- Aim: Exactly reproduce the lines from the one holding "k = (am * smooth(1.15, 0.6, dd))[:, None]" through the final line of the listing below, with both ends included and nothing else.

>> Start Given information

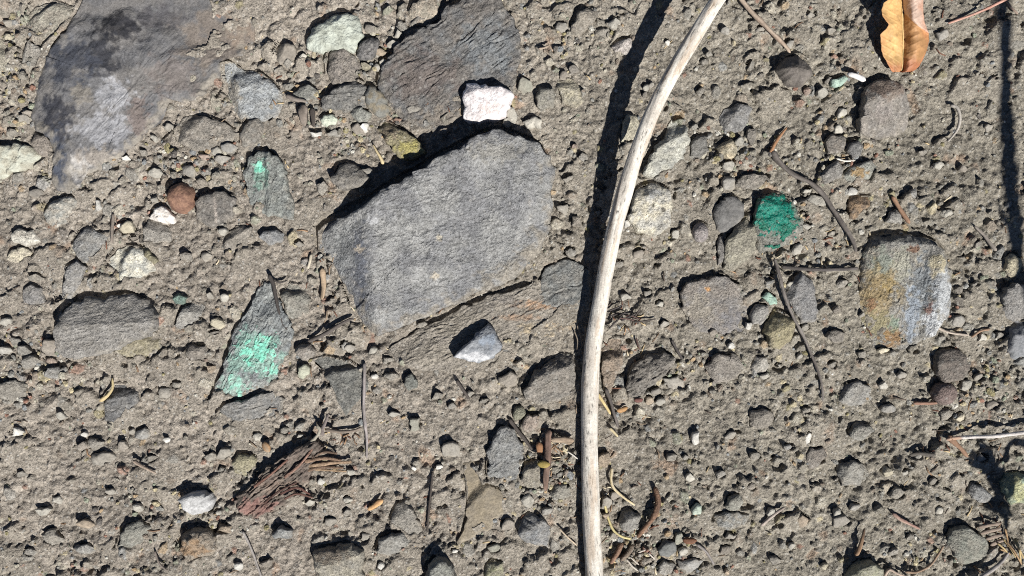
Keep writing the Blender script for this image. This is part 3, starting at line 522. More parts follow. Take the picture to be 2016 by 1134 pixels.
# soil lies below each bedded stone, and a small gap opens along its upper left edge
BED = []
for s_ in STONES:
    o = np.array([P(*q) for q in s_['o']])
    c = np.array(P(*s_['cen'])) if 'cen' in s_ else o.mean(0)
    BED.append((o, c, s_['h'] * s_.get('gap', 1), s_.get('base', 0)))
for q in PEBBLES.split(';'):
    x, y, rx, ry, t = q.split()
    c = P(float(x), float(y)); rx = float(rx); ry = float(ry)
    a = np.linspace(0, 2 * np.pi, 9)[:-1]
    BED.append((c + np.stack([rx * np.cos(a), ry * np.sin(a)], 1), c, 4, 0))
for o, c, h, bs in BED:
    if bs > 4: continue
    lo = o.min(0) - 16; hi = o.max(0) + 16
    i0 = max(nox + int((lo[0] + MX) / D), nox); i1 = min(nox + int((hi[0] + MX) / D) + 2, nox + ncx)
    j0 = max(noy + int((lo[1] + MY) / D), noy); j1 = min(noy + int((hi[1] + MY) / D) + 2, noy + ncy)
    if i1 <= i0 or j1 <= j0: continue
    X = GX[j0:j1, i0:i1]; Y = GY[j0:j1, i0:i1]; zz = Z[j0:j1, i0:i1]; bb = lowz[j0:j1, i0:i1]
    gap = inside(o + np.array((-0.5, 0.866)) * min(13, 3.5 + 0.45 * h), X, Y) & ~inside(o, X, Y)
    if h > 0: zz[gap] = np.minimum(zz[gap], bb[gap] - 3 - 0.1 * h)
    cs = c + np.array((-0.5, 0.866)) * 0.19 * float(np.linalg.norm(o - c, axis=1).mean())
    core = inside(cs + (o - c) * 0.77, X, Y)
    zz[core] = np.minimum(zz[core], bb[core] - 6)

ny_, nx_ = GX.shape
ii = np.arange(ny_ * nx_).reshape(ny_, nx_)
Q = np.stack([ii[:-1, :-1], ii[:-1, 1:], ii[1:, 1:], ii[1:, :-1]], -1).reshape(-1, 4)
ground = mesh_np('ground', np.stack([GX, GY, Z], -1).reshape(-1, 3), quads=Q, col=C.reshape(-1, 3), mat=M_SOIL)
ground['kind'] = 'structure'

def gz(x, y):
    i = int(np.clip(nox + round((x + MX) / D), 0, nx_ - 1)); j = int(np.clip(noy + round((y + MY) / D), 0, ny_ - 1))
    return float(Z[j, i])
# ------------------------------------------------------------------ stones
MATS = {'rock': M_ROCK, 'smooth': M_SMOOTH, 'pale': M_PALE}

def resample(o, d, close=True, cap=420):
    q = np.vstack([o, o[:1]]) if close else o
    seg = np.linalg.norm(np.diff(q, axis=0), axis=1); L = np.concatenate([[0], np.cumsum(seg)])
    n = int(np.clip(L[-1] / d, 14, cap))
    t = np.linspace(0, L[-1], n + 1)[:-1] if close else np.linspace(0, L[-1], n)
    return np.stack([np.interp(t, L, q[:, k]) for k in (0, 1)], 1)

def chaikin(o):
    q = np.roll(o, -1, axis=0)
    return np.stack([0.92 * o + 0.08 * q, 0.08 * o + 0.92 * q], 1).reshape(-1, 2)

def break_edges(o, rng):
    out = []
    for i in range(len(o)):
        a, b = o[i], o[(i + 1) % len(o)]
        e = b - a; L = np.linalg.norm(e); nv = np.array((-e[1], e[0])) / max(L, 1e-6)
        out.append(a)
        m = 0 if L < 9 else 1 if L < 22 else 2 if L < 45 else 3
        for t in sorted(rng.uniform(0.15, 0.85) for _ in range(m)):
            out.append(a + e * t + nv * rng.uniform(-0.13, 0.13) * min(L, 34))
    return np.array(out)

def build_stone(sp, seed):
    d = sp.get('d', 2.6); h = sp['h'] * (1.45 if sp['name'] == 'stone' else 1.1 if sp['name'] == 'pebble' else 1.0)
    o = np.array([P(*q) for q in sp['o']], float)
    if ((o[:, 0] * np.roll(o[:, 1], -1)) - (np.roll(o[:, 0], -1) * o[:, 1])).sum() < 0: o = o[::-1]
    c = np.array(P(*sp['cen']), float) if 'cen' in sp else 0.5 * (o.mean(0) + 0.5 * (o.min(0) + o.max(0)))
    zb = float(gbase(c[0], c[1])) + sp.get('base', 0) + 3.5
    size = float(np.linalg.norm(o - c, axis=1).mean())
    if not sp.get('round'):
        rg_ = random.Random(seed)
        if sp['name'] in ('stone', 'pebble') and sp.get('dust', 0.4) > 0.15 and sp.get('lm') not in ('two-faced stone', 'slate-blue corner piece', 'olive kite-shaped stone', 'olive diamond stone'):
            o = np.array([c + (q - c) * (1 + rg_.uniform(-0.15, 0.12)) for q in o])
        o = break_edges(o, rg_)
    o = resample(o, d)
    n = len(o)
    fac = list(sp.get('fac', ()))
    fr = random.Random(seed)
    if not sp.get('round') and not any(f[2] > 0.3 for f in fac):
        for kk in range(4 if size > 15 else 3):
            back = kk == 0 and fr.random() < 0.6
            th = math.atan2(0.866, -0.5) + fr.uniform(-0.7, 0.7) if back else fr.uniform(0, 6.28)
            nv_ = np.array((math.cos(th), math.sin(th))); tv = np.array((-nv_[1], nv_[0]))
            m_ = c + nv_ * size * (fr.uniform(0.15, 0.55) if back else fr.uniform(0.3, 0.75))
            A_, B_ = m_ - tv * 10, m_ + tv * 10
            sl_ = fr.uniform(0.5, 0.95) if back else fr.uniform(0.15, 0.6)
            fac.append(((A_[0] + 1008, 567 - A_[1]), (B_[0] + 1008, 567 - B_[1]), sl_ * (1.0 if size < 70 else 0.25), 99))
    # ragged outline
    rr = o - c; R = np.linalg.norm(rr, axis=1); u = rr / R[:, None]
    jw = max(15.0, size / 5)
    jag = (fbm(o[:, 0] / jw, o[:, 1] / jw, 4, seed) * min(3.4, 0.35 + 0.035 * size)) * (0.35 if sp.get('round') else 1.0)
    o = o + u * jag[:, None]; R = R + jag
    nr = max(5, int(size / d))
    s = np.linspace(0, 1, nr + 1)[1:] ** 0.85
    td = np.array((0.5, -0.866))
    pr = (o - c) @ td; pmin, pmax = pr.min(), pr.max()
    def top(p, ss, Rl):
        q = (((p - c) @ td) - pmin) / (pmax - pmin)
        tl = sp.get('tilt', 0.4) + (0.18 if sp['name'] in ('stone', 'pebble') and sp.get('dust', 0.4) >= 0.4 else 0.0)
        z = h * (1 - tl * q) - 9.0 * sp.get('dust', 0.4) * np.maximum(q - 0.35, 0)
        for (A, B, sl, *cap) in fac:
            A = P(*A); B = P(*B); L = np.linalg.norm(B - A)
            cr = (B[0] - A[0]) * (p[:, 1] - A[1]) - (B[1] - A[1]) * (p[:, 0] - A[0])
            nn = min(3.0, 0.12 * size) * perlin(p[:, 0] / 22, p[:, 1] / 22, seed + 3)
            z = z - np.minimum(sl * np.maximum(0, -cr / L + nn), cap[0] if cap else 99)
        rnd = sp.get('rnd', 0.0)
        z = z * (1 - rnd + rnd * np.sqrt(np.maximum(0, 1 - (ss * 0.985) ** 2)))
        bev = sp.get('bev', 0.22)
        edge = (1 - ss) * Rl
        z = z - bev * h * np.exp(-edge / (2.0 + 0.03 * size)) * (0.5 + 0.9 * np.clip(fbm(p[:, 0] / 30, p[:, 1] / 30, 2, seed + 9) + 0.3, 0, 1.2))
        ro = sp.get('rough', 1.1)
        sc = max(14.0, size * 0.42)
        z = z + ro * fbm(p[:, 0] / sc, p[:, 1] / sc, 5, seed, 0.55) * 0.75
        if 'strat' in sp:
            a = math.radians(sp['strat'][0]); am = sp['strat'][1]
            al = p[:, 0] * math.cos(a) + p[:, 1] * math.sin(a); ac = -p[:, 0] * math.sin(a) + p[:, 1] * math.cos(a)
            ph = ac / 13 + 1.3 * fbm(al / 70, ac / 24, 3, seed + 4)
            saw = ph - np.floor(ph); ledge = np.where(saw < 0.8, saw / 0.8, (1 - saw) / 0.2)
            patchy = smooth(-0.35, 0.5, fbm(al / 50, ac / 16, 2, seed + 6))
            z = z + am * (ledge - 0.5) * patchy + am * 0.35 * fbm(al / 26, ac / 5.5, 2, seed + 8)
        return z, q
    P3, SS, RR = [], [], []
    for k in range(nr):
        P3.append(c + (o - c) * s[k]); SS.append(np.full(n, s[k])); RR.append(R)
    pts = np.vstack([c[None]] + P3); ss = np.concatenate([[0.0]] + SS); rl = np.concatenate([[size]] + RR)
    z, q = top(pts, ss, rl)
    z = np.maximum(z, -6.0)
    zt = z[1 + (nr - 1) * n:]
    # sides
    fl = sp.get('flare', 0.03)
    bot = -(8 + 0.25 * h) - sp.get('base', 0) * 0.6
    sides = []
    for f in (0.10, 0.35, 0.7, 1.0):
        off = fl * h * f + 1.2 * perlin(o[:, 0] / 9, o[:, 1] / 9 + f * 5, seed + 2) * (1 if f < 1 else 0)
        zz = zt + (bot - zt) * f
        sides.append((o + u * (0.8 + off)[:, None], zz))
    V = [np.column_stack([pts, z])] + [np.column_stack([a, b]) for a, b in sides] + [np.array([[c[0], c[1], bot]])]
    V = np.vstack(V)
    rings = nr + 4
    ring = lambda k: 1 + k * n + np.arange(n)
    T = [np.stack([np.zeros(n, int), ring(0), np.roll(ring(0), -1)], 1)]
    Q = []
    for k in range(rings - 1):
        a, b = ring(k), ring(k + 1)
        Q.append(np.stack([a, b, np.roll(b, -1), np.roll(a, -1)], 1))
    last = ring(rings - 1); bi = len(V) - 1
    T.append(np.stack([np.full(n, bi), np.roll(last, -1), last], 1))
    Q = np.vstack(Q); T = np.vstack(T)
    # colours: mineral tone, veins and stains, soil dust on the buried rim
    pp = V[:, :2].copy()
    c1, c2 = lin(sp['c']), lin(sp['c2'])
    ds = 0.0 if sp.get('vivid') else 0.35
    c1 = c1 * (1 - ds) + c1.mean() * ds * np.array((1.02, 1.0, 0.97)); c2 = c2 * (1 - ds) + c2.mean() * ds * np.array((1.02, 1.0, 0.97))
    dm = 0.38 * min(1.0, sp.get('dust', 0.4) * 1.2) if size < 75 else 0.1
    if sum(sp['c']) > 445: dm *= 0.25
    c1 = c1 * (1 - dm) + lin(SOIL) * dm; c2 = c2 * (1 - dm) + lin(SOIL) * dm
    m = smooth(-0.4, 0.4, fbm(pp[:, 0] / max(12, size * 0.35), pp[:, 1] / max(12, size * 0.35), 4, seed + 21))[:, None]
    col = c1 * (1 - m) + c2 * m
    if 'strat' in sp:
        a = math.radians(sp['strat'][0])
        al = pp[:, 0] * math.cos(a) + pp[:, 1] * math.sin(a); ac = -pp[:, 0] * math.sin(a) + pp[:, 1] * math.cos(a)
        col = col * (1 + 0.16 * sp.get('streak', 1.0) * fbm(al / 45, ac / 7, 3, seed + 22))[:, None]
    fine = perlin(pp[:, 0] / 6, pp[:, 1] / 6, seed + 23)
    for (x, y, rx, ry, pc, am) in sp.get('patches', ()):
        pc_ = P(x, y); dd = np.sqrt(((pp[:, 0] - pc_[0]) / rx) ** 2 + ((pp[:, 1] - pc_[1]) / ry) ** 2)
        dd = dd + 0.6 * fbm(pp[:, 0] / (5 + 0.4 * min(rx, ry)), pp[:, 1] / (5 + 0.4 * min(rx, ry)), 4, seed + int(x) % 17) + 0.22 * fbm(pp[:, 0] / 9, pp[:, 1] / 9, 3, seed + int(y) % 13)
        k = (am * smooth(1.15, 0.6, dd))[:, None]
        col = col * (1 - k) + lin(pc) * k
    col = col * (1 + 0.10 * fine[:, None] + 0.10 * fbm(pp[:, 0] / 40, pp[:, 1] / 40, 3, seed + 25)[:, None])
    dust = sp.get('dust', 0.4)
    sA = np.concatenate([ss, np.ones(len(V) - len(ss))]); qA = np.concatenate([q, np.full(len(V) - len(q), 0.4)])
    nz = fbm(pp[:, 0] / 22, pp[:, 1] / 22, 4, seed + 31)
    rim = smooth(0.80, 1.02, sA * (0.72 + 0.30 * qA) + 0.22 * nz) * dust
    film = sp.get('film', 0.2 if sum(sp['c']) > 445 else 0.45) * dust * smooth(0.0, 0.55, nz + 0.1)
    k = np.clip(np.maximum(rim, film * 0.75), 0, 0.92)[:, None]
    sc_ = lin(SOIL) * (1 + 0.15 * fine[:, None])
    col = col * (1 - k) + sc_ * k
    # where it stands
    zs = zb + 0.6 * h
    cc = par(c, zs)
    V[:, :2] = (V[:, :2] - c) * (1 - zs / CAMH)
    return V, Q, T, col, cc, zb, (nr, n, c, pp)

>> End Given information

- Result:
        k = (am * smooth(1.15, 0.6, dd))[:, None]
        col = col * (1 - k) + lin(pc) * k
    col = col * (1 + 0.10 * fine[:, None] + 0.10 * fbm(pp[:, 0] / 40, pp[:, 1] / 40, 3, seed + 25)[:, None])
    dust = sp.get('dust', 0.4)
    sA = np.concatenate([ss, np.ones(len(V) - len(ss))]); qA = np.concatenate([q, np.full(len(V) - len(q), 0.4)])
    nz = fbm(pp[:, 0] / 22, pp[:, 1] / 22, 4, seed + 31)
    rim = smooth(0.80, 1.02, sA * (0.72 + 0.30 * qA) + 0.22 * nz) * dust
    film = sp.get('film', 0.2 if sum(sp['c']) > 445 else 0.45) * dust * smooth(0.0, 0.55, nz + 0.1)
    k = np.clip(np.maximum(rim, film * 0.75), 0, 0.92)[:, None]
    sc_ = lin(SOIL) * (1 + 0.15 * fine[:, None])
    col = col * (1 - k) + sc_ * k
    # where it stands
    zs = zb + 0.6 * h
    cc = par(c, zs)
    V[:, :2] = (V[:, :2] - c) * (1 - zs / CAMH)
    return V, Q, T, col, cc, zb, (nr, n, c, pp)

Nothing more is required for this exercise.